Beginning with Will Elder’s Christmas parody, the dam broke and the censorious floodwaters began to rise. It turned out that in Massachusetts some felt that Elder went too far when he depicted Santa Claus in a light that was not sufficiently Christian— driving a red Cadillac for a sleigh with a sign on its trunk that read “Just Divorced!” Elder’s take resulted in Panic being banned from the entire state of Massachusetts within a week after the issue had appeared. On December 28, 1953, two police officers from the New York City Police Department, conducted what would amount to a low-level “raid” on the offices of E.C. at 225 Lafayette in Manhattan, by purchasing a copy of Panic #1 and then arresting both secretary Shirley Norris, for selling the “offensive material” to them, and Lyle Stuart, then E.C.’s business manager, who volunteered to take the rap for William Gaines (who by some accounts was hiding in the bathroom). When the case appeared in court in January of 1954, the presiding judge threw it out when he learned that the arrest was made on the grounds of too much female leg exposure in the story My Gun is the Jury. The judge wanted to know if the arresting officer had ever seen the lingerie ads that adorned the city’s subway.
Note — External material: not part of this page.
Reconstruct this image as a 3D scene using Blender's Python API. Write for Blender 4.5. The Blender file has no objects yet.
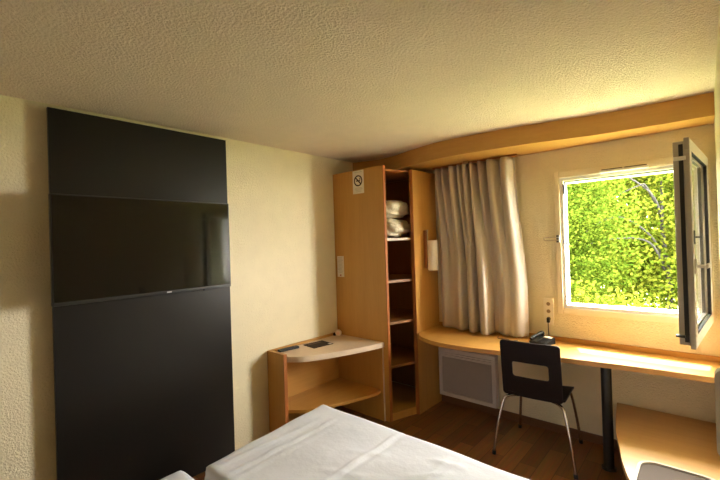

Such aggressive prosecution on the part of whom Gaines labeled “do-gooders”(4)— a solid cross-section of parental groups, teachers, Catholics and Protestants, the American Legion, conservatives and progressives, Democrats and Republicans— presaged the events of the next two to three years, when much of the comics industry would be forced to close up shop due to pressure. Such pressure, fuelled by a mixture of genuine moral concern and political opportunism, was also at its heart a question of “high culture” versus “low culture,” involving social class and ethnicity. There was a situation in which the middle class representatives of “white bread” America wished to prevent material labeled as vulgar from adversely affecting their children’s view of “civic normalcy.” It was the heartland versus the big city merchants of sensationalism. In 1954 attacks against Panic and E.C. continued to appear in the press, who knew a good, moneymaking controversy when it saw one. To stoke the flames of outrage against the comics industry meant sales. In that same year, progressive Harlem psychiatrist Frederic Wertham published his book Seduction of the Innocent, which claimed that comic books were the source of juvenile delinquency and sexual deviance, William Gaines testified before the U.S. Senate Subcommittee to Investigate Juvenile Delinquency, and the Comics Magazine Association of America, Inc. created the Comics Code to impose a new sanitized standard on comic book content.
Al Feldstein continued to edit Panic along with several other E.C. titles, until the inevitable end of operations was spelled out. The national backlash against comic books, once they were considered offensive to mainstream American taste, resulted in distributors and merchants refusing the sale of titles, and the subsequent implementation of the Comics Code, which led to the neutering of content. Along with the eventual demise of the E.C. genre titles, Panic ended with issue #12 in December 1955.
In 1956, after Harvey Kurtzman departed E.C. to edit the satirical magazine Trump for Hugh Hefner, Al Feldstein assumed the editorship of MAD, the only surviving E.C. title by virtue of it being a magazine rather than a comic book, and remained with it until 1984. Under Feldstein, MAD continued as a rebuttal to the numbing mainstream values that had swept the nation and had brought the comic book industry to its knees, using the same cathartic, anti-authoritarian “sick” sensibility he had been practicing all along. Unlike Harvey Kurtzman, Al Feldstein did not initially consider himself to be a humorist, but his contribution to the “sick humor” identified with E.C. can be traced from his E.C. genre work right through to the first stirrings of Panic and then finally to MAD, where he further embraced parody and satire. Feldstein, for his part, helped to popularize a new type of transgressive comedy-horror hybrid, which in its way relates to the gross-out humor he nurtured in MAD, as both revolve around the spectacle of the body as an entertaining site of physical and psychological conflict. E.C. and Al Feldstein began with the decomposition of the body, evolving into the dismantling of the body politic.
WORKS CONSULTED:
-Abrams, Nathan. “From Madness to Dysentery: Mad’s Other New York Intellectuals.” Journal of American Studies. 2003: p. 435-451.
-Cochran, Russ, comp. Panic. Two volumes. West Plains, Missouri: Russ Cochran, Publisher, 1984.
-Diehl, Digby. Tales from the Crypt: The Official Archives. New York: St. Martin’s Press, 1996.
-Feldstein, Al. Interview with John Benson. 16 July 1981.
-Geissman, Grant. Foul Play! The Art and Artists of the Notorious 1950s E.C. Comics! New York: Collins Design, 2005.
-Groth, Gary and Decker, Dwight R. “An Interview with the Man Behind EC.” The Comics Journal. May 1983: p. 83.
-Groth, Gary, and Sadowski, Greg, eds. Will Elder: The Mad Playboy of Art. Seattle: Fantagraphics Books, 2003.
-Hadju, David. The Ten-Cent Plague. New York: Picador, 2009.
-Hoberman, Jim. “Three American Abstract Sensationalists.” In Vulgar Modernism, 22-32. Philadelphia: Temple University Press, 1991.
-Sadowski, Greg, ed. Four Color Fear. Seattle: Fantagraphics Books, 2010.
-Skal, David J. The Monster Show: A Cultural History of Horror. New York: Penguin Books, 1994.
-Trombetta, Jim, ed. The Horror! The Horror!: Comic books the government didn’t want you to read! New York: Abrams ComicArts, 2010.
-Von Bernewitz, Fred, and Geissman, Grant. Tales of Terror! The EC Companion. Seattle: Fantagraphics Books, 2000.
-Wertham, Frederic. The Seduction of the Innocent. New York: Rinehart & Company, Inc., 1954.
-“Depravity for Children—10 Cents a Copy!” Hartford Courant February 14, 1954.
-“Comic Book Ban Sought: Attorney Says Massachusetts Action Is ‘Gross Insult.’” New York Times December 28, 1953.